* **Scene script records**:

------------------------

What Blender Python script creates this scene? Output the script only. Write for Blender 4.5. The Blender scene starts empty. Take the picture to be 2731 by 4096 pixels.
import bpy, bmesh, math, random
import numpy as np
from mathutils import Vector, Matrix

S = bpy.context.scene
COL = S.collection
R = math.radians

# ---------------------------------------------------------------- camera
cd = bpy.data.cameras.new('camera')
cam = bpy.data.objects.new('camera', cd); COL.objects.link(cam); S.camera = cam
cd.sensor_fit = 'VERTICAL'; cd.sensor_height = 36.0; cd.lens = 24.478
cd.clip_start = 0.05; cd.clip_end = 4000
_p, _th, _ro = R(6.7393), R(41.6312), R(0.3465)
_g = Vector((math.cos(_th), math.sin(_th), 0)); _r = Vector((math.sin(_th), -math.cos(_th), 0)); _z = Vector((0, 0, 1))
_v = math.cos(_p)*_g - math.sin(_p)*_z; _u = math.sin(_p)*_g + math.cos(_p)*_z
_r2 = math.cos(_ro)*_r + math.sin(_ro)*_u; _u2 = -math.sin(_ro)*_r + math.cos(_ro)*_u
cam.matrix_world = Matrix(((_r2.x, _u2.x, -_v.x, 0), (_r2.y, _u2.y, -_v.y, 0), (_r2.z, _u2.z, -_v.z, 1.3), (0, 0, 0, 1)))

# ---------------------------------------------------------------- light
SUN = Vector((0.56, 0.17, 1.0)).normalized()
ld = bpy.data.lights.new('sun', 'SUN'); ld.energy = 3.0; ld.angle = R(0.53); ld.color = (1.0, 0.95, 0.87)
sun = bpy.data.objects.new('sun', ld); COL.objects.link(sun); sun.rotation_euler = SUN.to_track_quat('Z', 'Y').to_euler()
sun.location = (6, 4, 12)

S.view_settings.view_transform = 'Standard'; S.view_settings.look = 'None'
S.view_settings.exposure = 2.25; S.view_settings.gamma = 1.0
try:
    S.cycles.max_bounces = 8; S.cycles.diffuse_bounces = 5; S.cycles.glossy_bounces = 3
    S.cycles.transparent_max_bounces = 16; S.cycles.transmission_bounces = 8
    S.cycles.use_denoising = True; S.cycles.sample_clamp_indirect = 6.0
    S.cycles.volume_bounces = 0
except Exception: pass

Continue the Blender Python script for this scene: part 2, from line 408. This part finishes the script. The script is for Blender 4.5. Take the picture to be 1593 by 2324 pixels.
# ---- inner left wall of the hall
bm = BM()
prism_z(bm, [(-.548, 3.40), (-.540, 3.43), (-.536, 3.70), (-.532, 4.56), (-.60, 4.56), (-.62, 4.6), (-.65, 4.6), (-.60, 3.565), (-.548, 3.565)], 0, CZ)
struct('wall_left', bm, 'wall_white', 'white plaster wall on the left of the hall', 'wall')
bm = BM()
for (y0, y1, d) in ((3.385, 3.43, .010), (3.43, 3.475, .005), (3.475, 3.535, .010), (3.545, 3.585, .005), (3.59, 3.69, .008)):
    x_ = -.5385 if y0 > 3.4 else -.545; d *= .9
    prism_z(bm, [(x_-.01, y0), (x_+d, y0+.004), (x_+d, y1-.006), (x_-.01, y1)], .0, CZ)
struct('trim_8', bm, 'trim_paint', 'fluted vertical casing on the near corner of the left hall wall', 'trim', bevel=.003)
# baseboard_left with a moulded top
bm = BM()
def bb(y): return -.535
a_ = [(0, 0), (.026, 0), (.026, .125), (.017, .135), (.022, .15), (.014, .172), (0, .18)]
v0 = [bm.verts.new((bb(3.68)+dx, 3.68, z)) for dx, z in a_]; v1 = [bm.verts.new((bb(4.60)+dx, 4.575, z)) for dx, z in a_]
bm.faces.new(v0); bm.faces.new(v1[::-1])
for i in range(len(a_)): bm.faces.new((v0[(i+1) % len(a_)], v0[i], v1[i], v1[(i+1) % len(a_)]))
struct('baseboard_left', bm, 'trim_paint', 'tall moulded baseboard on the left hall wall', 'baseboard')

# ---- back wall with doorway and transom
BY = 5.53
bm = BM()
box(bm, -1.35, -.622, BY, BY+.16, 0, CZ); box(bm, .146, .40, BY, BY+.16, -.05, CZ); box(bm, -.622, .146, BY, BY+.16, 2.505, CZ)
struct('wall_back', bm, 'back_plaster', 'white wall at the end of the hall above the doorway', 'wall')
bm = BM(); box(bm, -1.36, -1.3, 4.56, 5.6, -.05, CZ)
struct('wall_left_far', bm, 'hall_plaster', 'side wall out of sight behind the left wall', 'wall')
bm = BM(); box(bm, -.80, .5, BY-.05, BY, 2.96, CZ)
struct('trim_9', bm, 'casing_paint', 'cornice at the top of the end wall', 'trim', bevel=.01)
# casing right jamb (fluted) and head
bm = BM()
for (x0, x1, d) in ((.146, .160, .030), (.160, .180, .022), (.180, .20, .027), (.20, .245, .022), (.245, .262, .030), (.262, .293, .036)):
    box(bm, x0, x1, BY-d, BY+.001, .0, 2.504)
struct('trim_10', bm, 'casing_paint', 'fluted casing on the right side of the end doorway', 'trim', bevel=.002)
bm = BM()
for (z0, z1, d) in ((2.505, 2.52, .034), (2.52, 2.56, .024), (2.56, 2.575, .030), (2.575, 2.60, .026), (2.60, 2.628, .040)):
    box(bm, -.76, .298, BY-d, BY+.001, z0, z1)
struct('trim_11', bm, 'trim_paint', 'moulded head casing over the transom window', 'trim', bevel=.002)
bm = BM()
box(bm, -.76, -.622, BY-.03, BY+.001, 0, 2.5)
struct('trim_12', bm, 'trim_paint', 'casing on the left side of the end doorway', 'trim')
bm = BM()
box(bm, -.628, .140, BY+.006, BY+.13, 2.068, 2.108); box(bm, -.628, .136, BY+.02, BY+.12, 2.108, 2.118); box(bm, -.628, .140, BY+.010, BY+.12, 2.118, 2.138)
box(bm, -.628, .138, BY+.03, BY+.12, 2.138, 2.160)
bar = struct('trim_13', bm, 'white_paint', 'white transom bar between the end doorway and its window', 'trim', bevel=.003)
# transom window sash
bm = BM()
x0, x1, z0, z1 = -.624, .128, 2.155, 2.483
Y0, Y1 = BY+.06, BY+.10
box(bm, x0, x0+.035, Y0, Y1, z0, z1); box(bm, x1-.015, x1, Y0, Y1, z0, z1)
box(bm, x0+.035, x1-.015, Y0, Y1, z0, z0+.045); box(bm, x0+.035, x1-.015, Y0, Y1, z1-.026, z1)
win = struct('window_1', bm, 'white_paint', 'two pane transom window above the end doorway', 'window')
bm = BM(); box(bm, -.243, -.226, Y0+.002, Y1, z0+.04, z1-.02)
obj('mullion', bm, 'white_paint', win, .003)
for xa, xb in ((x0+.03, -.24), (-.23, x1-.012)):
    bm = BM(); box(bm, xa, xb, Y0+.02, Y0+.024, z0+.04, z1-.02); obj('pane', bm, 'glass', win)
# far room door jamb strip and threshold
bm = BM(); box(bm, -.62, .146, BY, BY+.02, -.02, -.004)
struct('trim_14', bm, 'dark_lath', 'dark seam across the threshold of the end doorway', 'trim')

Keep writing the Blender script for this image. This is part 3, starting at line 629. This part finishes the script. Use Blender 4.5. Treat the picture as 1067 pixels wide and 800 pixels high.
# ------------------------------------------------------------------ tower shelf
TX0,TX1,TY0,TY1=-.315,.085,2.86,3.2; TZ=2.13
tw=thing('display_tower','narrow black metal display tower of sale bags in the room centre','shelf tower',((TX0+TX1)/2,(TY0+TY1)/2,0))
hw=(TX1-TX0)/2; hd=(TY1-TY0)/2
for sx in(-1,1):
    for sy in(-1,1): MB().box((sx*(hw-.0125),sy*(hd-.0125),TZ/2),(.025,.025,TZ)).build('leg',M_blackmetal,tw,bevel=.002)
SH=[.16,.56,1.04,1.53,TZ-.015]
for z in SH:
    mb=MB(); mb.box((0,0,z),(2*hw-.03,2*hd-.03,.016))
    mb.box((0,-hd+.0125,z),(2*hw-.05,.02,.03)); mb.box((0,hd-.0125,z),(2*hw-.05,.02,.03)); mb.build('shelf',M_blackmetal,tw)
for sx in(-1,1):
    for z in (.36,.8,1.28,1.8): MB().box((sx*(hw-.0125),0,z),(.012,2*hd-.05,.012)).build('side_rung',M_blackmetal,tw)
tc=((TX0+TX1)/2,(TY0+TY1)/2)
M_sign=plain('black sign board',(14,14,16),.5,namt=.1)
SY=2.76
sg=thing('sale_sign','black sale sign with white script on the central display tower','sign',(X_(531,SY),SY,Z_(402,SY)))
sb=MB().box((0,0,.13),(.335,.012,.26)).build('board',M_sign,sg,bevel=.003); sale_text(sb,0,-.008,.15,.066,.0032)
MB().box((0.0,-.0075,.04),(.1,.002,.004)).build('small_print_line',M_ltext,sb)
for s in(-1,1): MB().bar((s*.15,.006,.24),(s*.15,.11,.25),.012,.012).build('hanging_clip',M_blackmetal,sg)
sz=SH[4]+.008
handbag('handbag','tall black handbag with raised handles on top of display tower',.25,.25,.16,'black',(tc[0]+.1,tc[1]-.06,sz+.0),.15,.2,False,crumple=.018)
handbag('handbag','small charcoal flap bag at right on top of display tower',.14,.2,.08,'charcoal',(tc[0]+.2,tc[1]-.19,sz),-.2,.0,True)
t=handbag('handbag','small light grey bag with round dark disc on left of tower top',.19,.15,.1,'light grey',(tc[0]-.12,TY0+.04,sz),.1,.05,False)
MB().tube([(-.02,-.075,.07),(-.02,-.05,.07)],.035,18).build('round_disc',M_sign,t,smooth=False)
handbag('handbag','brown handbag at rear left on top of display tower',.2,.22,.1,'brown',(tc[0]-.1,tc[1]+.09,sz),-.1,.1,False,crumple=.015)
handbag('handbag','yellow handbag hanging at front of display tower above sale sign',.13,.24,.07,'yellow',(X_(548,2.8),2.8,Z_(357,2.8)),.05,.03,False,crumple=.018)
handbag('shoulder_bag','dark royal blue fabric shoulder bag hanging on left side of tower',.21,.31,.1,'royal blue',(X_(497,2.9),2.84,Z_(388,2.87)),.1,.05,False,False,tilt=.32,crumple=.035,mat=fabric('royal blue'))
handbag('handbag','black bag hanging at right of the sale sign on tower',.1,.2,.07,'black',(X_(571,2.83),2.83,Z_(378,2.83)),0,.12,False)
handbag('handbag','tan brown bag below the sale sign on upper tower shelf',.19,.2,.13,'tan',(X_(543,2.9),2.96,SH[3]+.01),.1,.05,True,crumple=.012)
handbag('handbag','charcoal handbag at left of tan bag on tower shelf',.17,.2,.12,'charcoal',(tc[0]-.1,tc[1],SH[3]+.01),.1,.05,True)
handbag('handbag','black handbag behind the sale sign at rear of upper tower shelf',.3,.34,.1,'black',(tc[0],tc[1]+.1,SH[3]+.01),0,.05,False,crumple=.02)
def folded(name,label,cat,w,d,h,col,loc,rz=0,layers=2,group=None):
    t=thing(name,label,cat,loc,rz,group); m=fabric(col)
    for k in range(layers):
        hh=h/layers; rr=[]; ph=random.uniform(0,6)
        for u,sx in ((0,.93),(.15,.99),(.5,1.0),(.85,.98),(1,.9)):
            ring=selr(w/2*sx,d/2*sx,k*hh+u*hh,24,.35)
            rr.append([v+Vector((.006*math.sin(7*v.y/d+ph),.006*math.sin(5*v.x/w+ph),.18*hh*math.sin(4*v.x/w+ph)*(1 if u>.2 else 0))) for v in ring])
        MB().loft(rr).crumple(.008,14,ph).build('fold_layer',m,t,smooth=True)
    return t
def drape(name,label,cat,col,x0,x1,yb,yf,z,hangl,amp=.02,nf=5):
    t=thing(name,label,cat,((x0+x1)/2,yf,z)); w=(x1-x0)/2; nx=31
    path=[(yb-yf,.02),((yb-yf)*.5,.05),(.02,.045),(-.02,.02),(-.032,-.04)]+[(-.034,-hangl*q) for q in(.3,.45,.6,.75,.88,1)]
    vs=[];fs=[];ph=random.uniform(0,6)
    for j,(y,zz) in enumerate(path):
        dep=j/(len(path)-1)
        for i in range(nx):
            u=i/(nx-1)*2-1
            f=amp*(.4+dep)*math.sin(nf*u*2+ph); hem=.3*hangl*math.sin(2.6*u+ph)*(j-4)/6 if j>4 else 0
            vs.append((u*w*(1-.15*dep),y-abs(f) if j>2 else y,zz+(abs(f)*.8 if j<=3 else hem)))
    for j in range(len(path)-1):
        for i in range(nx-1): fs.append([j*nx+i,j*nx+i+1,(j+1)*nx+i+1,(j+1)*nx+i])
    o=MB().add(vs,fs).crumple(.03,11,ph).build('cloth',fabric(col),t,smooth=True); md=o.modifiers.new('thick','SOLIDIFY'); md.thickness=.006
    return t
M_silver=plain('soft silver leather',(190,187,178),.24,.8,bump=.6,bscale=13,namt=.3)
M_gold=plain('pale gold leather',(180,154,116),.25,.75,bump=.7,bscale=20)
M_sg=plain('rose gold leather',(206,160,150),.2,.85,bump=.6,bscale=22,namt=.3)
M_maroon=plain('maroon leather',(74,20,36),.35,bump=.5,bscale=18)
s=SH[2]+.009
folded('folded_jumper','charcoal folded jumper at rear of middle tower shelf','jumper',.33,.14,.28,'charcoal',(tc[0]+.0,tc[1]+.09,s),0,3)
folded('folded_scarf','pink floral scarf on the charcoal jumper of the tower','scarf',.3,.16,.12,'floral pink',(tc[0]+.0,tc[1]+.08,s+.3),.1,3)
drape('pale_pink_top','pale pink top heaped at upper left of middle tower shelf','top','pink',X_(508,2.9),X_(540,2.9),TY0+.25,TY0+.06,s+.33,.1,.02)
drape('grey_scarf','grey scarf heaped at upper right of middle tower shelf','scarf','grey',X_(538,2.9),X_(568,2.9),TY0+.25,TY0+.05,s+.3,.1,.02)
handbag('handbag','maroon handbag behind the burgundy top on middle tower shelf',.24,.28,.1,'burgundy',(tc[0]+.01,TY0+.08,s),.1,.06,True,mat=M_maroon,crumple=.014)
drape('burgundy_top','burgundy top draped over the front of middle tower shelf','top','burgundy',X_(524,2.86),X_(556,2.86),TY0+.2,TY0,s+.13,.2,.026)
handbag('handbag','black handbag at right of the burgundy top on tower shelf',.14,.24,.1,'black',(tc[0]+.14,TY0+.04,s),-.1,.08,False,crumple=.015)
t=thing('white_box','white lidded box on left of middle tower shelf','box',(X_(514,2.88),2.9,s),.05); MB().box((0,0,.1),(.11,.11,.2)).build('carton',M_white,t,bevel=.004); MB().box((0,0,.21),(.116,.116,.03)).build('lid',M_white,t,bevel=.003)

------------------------

Repeat exactly the lines from the first line of the records above through the line containing "R = math.radians", both included, and nothing else.

What Blender Python script creates this scene? Output the script only. Write for Blender 4.5. The Blender scene starts empty. Take the picture to be 2731 by 4096 pixels.
import bpy, bmesh, math, random
import numpy as np
from mathutils import Vector, Matrix

S = bpy.context.scene
COL = S.collection
R = math.radians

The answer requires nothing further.